- _Problem statement_: Every line below that holds the string "this" should be copied out.

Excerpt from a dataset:
..............................
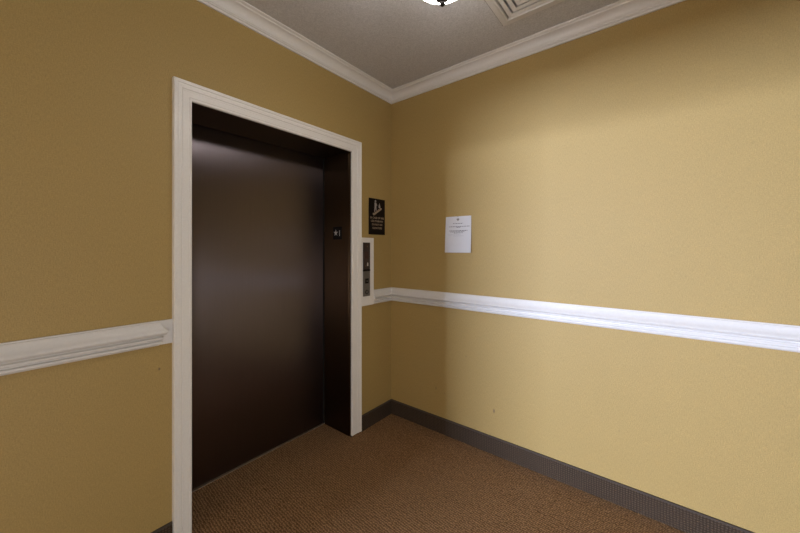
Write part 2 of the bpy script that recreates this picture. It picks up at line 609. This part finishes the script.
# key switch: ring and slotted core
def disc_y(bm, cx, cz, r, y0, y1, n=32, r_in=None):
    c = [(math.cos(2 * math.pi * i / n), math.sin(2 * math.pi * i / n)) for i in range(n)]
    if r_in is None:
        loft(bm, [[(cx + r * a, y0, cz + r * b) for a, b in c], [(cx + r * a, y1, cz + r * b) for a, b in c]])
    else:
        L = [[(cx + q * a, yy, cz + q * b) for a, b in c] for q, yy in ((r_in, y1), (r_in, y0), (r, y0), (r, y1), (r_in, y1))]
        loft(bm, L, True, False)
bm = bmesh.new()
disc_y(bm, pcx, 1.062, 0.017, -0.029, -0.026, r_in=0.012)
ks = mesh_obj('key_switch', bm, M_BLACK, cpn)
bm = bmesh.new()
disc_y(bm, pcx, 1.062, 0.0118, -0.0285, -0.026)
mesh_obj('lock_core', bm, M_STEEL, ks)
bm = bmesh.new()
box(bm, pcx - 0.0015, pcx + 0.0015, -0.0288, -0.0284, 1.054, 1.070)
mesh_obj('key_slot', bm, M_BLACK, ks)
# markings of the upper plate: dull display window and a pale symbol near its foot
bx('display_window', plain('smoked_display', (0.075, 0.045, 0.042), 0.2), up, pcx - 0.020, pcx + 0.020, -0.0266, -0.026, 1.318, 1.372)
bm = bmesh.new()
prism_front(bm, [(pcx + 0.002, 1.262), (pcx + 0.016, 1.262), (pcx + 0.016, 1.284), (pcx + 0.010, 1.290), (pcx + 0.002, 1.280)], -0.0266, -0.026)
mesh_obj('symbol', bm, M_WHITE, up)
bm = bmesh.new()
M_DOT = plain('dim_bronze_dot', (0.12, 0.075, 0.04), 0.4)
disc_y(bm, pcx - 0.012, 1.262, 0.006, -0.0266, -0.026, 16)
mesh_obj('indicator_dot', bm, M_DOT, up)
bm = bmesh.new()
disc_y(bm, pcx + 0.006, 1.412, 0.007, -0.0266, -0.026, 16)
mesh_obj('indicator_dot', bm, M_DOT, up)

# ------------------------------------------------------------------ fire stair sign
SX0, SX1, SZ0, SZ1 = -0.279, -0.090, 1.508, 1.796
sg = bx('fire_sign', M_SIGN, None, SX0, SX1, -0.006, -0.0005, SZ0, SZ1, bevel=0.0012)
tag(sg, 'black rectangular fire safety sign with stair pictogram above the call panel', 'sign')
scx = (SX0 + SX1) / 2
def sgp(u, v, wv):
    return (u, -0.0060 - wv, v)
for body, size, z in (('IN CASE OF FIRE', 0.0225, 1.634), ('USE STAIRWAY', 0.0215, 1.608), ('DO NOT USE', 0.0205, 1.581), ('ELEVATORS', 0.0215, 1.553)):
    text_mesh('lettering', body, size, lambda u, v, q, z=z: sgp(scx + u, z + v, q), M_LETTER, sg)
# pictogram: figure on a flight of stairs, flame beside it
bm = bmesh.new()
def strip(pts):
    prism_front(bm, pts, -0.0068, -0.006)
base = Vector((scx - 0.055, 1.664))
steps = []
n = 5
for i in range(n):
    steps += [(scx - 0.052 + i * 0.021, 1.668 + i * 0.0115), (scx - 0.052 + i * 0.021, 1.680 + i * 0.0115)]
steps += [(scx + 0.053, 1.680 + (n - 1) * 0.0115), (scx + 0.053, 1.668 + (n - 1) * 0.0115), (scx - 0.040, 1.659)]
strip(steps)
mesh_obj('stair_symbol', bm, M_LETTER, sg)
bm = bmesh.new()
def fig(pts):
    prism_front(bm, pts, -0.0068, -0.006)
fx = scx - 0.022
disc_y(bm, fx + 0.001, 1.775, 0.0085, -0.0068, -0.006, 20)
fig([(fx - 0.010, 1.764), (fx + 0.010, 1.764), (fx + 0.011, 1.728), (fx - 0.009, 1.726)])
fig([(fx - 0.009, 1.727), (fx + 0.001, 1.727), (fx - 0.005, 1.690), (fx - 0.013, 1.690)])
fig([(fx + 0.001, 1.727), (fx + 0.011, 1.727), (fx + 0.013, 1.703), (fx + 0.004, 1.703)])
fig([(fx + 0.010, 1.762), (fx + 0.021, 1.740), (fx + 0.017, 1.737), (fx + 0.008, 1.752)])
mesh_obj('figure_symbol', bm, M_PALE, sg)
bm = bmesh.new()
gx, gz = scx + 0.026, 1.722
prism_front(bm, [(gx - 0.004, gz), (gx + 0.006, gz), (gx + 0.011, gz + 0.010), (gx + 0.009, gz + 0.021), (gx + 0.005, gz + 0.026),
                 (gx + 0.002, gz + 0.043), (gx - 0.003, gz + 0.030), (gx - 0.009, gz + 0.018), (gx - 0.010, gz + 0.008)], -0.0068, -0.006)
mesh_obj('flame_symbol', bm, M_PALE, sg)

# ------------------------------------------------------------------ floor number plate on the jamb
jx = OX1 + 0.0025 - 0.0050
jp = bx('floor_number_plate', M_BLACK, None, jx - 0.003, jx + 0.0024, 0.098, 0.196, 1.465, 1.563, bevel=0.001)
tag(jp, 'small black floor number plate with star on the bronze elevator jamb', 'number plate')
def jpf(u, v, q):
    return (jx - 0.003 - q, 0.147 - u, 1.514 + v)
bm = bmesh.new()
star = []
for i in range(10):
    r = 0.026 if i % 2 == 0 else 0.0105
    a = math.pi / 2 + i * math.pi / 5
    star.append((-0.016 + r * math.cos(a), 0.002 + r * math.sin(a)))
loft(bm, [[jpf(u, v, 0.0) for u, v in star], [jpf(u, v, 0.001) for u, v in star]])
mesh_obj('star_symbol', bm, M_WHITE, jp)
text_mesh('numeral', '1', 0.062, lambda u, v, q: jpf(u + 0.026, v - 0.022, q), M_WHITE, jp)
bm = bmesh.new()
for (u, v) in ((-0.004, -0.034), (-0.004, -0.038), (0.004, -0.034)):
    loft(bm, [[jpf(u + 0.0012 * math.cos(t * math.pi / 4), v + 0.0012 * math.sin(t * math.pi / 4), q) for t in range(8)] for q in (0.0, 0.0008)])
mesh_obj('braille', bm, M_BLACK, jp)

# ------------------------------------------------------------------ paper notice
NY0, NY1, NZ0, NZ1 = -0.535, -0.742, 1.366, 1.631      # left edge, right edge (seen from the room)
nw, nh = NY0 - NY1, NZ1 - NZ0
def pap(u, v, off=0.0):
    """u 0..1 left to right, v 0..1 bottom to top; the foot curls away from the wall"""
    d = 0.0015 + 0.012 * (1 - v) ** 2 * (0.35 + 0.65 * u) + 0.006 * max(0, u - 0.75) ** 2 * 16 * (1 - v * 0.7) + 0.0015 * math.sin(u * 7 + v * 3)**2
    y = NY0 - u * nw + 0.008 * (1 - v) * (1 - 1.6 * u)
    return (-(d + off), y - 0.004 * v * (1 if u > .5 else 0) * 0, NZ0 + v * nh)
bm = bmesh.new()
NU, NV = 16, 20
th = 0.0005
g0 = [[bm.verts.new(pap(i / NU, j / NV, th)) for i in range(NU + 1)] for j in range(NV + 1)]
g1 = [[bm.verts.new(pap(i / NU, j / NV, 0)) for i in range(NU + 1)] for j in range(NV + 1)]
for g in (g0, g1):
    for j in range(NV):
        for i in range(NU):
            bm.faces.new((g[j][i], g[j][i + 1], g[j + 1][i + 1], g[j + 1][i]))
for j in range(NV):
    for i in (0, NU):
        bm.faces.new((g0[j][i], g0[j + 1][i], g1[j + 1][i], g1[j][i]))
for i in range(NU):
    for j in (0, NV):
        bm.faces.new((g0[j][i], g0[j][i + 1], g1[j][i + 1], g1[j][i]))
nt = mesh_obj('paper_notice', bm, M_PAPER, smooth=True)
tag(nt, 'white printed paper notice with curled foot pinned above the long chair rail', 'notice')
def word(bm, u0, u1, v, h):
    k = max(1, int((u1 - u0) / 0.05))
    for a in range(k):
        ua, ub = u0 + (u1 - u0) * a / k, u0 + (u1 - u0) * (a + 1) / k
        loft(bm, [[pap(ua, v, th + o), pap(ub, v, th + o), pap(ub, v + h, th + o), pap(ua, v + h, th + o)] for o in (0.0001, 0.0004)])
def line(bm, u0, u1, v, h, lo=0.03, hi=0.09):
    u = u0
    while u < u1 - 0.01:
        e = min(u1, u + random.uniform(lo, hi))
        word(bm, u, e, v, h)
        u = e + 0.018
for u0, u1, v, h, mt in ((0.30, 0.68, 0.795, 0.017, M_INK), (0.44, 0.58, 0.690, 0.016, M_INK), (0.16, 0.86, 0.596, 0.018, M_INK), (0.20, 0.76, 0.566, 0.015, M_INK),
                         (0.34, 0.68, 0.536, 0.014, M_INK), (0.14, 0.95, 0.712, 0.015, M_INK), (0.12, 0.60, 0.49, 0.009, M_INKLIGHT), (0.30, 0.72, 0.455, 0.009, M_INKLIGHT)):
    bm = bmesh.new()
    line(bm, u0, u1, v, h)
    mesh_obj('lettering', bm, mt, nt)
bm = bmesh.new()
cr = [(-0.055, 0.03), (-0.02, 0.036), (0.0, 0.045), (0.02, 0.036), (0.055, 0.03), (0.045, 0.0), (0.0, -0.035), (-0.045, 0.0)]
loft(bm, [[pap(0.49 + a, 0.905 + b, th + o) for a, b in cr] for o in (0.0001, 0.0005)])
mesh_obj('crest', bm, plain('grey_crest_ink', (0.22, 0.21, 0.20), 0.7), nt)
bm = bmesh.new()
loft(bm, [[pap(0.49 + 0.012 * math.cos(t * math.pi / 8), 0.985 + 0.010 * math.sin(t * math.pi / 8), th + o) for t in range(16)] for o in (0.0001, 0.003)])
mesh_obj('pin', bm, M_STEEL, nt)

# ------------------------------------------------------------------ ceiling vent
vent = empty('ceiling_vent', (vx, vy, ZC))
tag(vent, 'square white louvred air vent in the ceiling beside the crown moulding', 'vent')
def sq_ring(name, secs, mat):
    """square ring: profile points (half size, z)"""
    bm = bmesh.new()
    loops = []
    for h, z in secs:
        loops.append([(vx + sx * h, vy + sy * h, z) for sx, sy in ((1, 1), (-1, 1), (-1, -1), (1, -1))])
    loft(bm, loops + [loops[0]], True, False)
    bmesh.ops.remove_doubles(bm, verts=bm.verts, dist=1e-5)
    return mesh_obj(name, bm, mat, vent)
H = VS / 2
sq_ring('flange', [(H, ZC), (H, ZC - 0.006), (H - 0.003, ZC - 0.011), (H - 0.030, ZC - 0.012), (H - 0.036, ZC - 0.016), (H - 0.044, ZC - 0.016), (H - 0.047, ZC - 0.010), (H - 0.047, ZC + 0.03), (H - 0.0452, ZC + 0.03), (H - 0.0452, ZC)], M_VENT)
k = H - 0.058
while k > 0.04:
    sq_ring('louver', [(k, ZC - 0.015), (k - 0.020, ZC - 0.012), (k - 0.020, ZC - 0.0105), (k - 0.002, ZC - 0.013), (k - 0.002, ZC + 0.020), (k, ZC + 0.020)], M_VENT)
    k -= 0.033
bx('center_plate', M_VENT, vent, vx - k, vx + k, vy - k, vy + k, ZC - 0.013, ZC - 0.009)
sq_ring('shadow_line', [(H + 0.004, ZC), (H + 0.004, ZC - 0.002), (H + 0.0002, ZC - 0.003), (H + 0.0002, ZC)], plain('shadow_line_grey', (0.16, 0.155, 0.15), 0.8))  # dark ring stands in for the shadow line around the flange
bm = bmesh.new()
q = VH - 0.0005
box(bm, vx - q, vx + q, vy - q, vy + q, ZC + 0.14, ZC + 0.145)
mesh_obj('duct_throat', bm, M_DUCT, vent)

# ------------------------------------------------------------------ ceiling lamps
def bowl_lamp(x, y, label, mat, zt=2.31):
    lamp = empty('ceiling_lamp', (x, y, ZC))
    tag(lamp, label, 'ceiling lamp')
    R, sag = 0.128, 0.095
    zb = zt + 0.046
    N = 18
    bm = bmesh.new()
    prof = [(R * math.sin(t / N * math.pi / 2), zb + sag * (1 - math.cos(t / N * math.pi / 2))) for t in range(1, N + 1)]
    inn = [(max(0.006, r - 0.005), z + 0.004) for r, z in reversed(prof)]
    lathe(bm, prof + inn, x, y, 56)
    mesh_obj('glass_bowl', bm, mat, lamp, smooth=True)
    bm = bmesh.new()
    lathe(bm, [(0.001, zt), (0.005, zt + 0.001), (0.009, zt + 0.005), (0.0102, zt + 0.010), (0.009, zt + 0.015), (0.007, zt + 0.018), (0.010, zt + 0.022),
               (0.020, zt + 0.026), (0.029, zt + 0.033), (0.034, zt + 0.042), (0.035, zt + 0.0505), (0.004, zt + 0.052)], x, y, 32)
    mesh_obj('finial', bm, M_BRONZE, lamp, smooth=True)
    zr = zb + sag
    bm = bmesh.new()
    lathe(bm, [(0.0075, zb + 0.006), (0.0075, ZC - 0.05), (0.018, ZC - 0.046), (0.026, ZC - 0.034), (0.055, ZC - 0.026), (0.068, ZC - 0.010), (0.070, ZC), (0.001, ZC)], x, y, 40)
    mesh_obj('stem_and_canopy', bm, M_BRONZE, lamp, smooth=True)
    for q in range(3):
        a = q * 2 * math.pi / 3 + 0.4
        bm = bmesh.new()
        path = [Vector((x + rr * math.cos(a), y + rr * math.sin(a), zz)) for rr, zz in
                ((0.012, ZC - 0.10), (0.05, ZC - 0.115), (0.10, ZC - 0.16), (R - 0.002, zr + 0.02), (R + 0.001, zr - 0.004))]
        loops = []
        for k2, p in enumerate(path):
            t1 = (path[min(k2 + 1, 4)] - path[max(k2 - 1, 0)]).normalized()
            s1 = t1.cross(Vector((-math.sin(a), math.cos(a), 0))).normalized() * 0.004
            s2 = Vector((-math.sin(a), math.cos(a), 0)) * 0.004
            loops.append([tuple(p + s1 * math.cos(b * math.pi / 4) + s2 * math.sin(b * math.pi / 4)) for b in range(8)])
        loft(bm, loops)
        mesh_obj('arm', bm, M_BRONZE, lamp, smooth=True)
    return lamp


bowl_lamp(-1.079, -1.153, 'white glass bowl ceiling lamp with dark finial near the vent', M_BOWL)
..............................
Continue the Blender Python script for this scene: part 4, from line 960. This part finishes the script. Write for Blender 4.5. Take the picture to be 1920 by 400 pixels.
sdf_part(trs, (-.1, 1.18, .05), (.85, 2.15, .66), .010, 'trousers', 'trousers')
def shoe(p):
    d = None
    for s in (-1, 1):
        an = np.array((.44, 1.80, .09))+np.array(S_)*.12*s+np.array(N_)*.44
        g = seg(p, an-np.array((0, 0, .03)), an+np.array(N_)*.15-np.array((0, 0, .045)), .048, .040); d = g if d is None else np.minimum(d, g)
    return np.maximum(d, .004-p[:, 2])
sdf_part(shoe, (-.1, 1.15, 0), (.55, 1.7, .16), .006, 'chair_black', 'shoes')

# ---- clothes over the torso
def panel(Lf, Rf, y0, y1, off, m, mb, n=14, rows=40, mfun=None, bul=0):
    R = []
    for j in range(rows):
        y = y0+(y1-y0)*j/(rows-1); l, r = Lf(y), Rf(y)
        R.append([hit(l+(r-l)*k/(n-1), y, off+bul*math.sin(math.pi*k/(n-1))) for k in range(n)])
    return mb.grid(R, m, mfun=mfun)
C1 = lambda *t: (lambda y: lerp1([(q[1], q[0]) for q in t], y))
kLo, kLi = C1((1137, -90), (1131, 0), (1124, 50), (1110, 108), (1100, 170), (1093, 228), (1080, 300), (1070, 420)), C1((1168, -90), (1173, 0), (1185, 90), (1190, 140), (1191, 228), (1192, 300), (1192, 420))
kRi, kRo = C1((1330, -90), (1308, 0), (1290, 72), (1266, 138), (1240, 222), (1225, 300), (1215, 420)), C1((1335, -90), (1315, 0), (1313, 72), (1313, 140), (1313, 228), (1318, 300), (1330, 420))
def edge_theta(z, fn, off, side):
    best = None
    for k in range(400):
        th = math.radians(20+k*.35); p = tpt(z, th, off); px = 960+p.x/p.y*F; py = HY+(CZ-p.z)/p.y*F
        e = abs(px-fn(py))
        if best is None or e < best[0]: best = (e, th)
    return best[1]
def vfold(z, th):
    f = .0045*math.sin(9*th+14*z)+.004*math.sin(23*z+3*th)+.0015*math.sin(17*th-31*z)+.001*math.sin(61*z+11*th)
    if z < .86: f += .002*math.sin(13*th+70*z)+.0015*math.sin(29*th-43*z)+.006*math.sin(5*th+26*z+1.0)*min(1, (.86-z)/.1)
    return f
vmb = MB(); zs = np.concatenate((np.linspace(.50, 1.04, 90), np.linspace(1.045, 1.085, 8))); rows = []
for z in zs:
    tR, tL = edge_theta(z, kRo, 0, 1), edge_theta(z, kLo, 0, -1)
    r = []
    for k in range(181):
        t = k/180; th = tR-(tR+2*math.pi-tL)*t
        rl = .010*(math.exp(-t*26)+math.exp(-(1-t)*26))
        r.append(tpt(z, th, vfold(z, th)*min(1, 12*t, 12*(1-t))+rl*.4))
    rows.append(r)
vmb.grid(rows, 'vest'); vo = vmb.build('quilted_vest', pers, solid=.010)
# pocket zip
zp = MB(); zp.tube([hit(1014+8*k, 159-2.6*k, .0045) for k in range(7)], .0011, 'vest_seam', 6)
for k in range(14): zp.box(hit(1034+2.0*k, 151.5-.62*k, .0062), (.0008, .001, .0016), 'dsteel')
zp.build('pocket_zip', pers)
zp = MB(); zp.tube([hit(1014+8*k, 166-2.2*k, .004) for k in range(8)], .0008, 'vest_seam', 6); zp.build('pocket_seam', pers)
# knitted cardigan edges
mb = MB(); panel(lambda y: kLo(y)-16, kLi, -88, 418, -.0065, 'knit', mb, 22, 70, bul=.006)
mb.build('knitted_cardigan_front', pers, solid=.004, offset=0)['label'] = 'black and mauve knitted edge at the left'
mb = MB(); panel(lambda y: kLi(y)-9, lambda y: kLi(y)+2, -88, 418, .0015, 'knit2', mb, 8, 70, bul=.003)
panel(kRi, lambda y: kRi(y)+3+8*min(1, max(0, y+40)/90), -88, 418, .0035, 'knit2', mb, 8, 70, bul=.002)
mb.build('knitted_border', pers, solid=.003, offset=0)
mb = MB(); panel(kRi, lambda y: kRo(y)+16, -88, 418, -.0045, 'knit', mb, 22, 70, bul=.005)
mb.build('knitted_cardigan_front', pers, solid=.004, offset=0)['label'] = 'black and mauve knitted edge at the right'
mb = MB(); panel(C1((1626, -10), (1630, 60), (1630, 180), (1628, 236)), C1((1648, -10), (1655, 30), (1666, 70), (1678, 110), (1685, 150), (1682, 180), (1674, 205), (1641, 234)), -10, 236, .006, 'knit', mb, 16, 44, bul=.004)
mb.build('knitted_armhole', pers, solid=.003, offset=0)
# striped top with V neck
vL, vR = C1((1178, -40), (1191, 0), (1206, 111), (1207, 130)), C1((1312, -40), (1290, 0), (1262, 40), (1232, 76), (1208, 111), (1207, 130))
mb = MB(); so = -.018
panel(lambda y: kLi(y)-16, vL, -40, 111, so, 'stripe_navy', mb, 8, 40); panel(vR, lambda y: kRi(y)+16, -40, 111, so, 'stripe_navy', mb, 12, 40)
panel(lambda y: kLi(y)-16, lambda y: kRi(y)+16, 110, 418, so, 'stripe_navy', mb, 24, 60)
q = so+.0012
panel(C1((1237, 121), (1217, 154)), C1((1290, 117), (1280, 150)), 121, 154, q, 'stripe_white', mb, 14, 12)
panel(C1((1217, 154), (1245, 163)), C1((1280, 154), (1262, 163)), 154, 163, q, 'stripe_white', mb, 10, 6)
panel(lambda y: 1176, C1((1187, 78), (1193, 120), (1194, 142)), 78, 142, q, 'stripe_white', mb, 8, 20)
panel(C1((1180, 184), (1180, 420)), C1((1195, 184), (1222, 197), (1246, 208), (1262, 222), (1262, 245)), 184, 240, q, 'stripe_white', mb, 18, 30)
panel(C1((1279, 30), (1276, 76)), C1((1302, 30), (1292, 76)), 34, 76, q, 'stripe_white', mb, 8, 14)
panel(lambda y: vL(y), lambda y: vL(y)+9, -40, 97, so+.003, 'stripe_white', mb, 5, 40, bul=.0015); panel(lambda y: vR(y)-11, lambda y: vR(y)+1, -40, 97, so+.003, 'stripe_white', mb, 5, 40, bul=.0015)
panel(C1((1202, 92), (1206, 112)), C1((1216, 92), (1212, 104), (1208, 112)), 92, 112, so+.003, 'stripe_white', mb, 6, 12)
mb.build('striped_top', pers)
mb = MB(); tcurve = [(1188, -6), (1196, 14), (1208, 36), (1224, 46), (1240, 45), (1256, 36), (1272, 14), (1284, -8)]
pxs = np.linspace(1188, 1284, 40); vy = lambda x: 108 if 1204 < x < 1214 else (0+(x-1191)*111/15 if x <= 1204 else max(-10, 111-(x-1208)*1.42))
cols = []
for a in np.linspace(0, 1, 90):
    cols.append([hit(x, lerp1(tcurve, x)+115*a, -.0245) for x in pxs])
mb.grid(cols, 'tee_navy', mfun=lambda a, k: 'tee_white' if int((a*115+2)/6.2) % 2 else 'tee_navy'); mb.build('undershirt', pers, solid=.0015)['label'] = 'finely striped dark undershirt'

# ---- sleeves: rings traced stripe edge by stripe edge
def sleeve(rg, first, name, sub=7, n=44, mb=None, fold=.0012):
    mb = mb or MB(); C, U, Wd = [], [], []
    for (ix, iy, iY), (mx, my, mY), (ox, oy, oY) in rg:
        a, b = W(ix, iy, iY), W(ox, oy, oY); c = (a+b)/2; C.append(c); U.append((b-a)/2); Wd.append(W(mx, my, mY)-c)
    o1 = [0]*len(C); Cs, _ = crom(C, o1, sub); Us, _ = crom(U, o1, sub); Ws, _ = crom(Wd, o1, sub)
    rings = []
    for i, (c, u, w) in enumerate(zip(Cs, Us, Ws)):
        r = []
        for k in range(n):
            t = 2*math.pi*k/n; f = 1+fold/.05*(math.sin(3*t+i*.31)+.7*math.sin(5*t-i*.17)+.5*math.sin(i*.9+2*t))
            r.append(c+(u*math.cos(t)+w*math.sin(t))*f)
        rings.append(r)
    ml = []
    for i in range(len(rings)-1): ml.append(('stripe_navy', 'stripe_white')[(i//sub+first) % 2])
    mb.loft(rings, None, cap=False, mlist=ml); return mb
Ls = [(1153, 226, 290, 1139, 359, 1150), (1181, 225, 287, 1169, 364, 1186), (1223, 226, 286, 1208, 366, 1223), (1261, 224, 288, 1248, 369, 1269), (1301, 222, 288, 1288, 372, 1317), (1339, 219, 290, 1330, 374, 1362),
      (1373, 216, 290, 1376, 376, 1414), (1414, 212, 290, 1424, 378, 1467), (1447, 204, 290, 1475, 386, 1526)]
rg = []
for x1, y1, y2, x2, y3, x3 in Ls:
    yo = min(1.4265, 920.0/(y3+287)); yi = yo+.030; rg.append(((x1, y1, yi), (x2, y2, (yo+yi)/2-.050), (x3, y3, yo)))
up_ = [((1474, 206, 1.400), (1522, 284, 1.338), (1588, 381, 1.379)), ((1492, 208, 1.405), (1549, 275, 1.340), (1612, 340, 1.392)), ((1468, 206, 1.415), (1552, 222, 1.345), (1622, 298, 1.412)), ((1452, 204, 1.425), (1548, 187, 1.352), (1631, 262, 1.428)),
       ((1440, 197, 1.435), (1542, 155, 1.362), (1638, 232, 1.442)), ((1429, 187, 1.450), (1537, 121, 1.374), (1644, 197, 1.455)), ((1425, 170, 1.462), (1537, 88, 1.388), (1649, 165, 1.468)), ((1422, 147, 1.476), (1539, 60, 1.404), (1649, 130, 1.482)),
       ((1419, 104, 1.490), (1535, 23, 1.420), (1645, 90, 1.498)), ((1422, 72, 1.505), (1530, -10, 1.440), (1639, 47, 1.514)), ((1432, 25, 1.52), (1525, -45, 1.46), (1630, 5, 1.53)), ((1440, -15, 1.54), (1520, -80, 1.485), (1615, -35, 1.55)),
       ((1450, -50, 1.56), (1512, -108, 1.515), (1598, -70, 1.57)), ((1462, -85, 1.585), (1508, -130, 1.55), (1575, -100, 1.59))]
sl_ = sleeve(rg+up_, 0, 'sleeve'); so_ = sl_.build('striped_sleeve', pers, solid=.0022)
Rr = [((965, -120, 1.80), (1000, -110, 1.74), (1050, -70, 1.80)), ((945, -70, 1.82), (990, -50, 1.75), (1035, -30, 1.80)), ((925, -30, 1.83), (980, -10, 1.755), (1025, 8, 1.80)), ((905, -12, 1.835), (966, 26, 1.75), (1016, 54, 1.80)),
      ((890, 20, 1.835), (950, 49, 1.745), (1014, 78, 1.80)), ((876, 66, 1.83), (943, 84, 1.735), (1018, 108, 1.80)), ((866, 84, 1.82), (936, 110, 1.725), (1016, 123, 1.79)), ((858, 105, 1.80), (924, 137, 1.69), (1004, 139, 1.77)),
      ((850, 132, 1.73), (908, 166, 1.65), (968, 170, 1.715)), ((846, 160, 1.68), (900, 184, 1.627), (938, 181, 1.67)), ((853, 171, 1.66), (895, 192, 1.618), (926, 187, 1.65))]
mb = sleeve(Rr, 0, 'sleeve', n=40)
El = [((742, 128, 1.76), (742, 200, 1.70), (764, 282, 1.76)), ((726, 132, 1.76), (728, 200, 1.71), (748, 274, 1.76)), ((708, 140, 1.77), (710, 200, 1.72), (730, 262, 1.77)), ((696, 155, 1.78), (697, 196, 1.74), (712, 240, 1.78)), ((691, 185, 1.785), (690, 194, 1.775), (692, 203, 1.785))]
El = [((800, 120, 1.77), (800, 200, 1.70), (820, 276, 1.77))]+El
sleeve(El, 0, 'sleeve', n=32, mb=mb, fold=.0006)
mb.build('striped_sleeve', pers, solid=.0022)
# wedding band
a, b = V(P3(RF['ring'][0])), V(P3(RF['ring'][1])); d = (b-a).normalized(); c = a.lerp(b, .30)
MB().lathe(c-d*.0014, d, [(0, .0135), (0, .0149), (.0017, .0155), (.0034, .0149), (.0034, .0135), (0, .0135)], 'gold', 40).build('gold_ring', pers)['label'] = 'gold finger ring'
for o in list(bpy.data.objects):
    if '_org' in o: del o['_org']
..............................
- _In response_:
Write part 2 of the bpy script that recreates this picture. It picks up at line 609. This part finishes the script.
Continue the Blender Python script for this scene: part 4, from line 960. This part finishes the script. Write for Blender 4.5. Take the picture to be 1920 by 400 pixels.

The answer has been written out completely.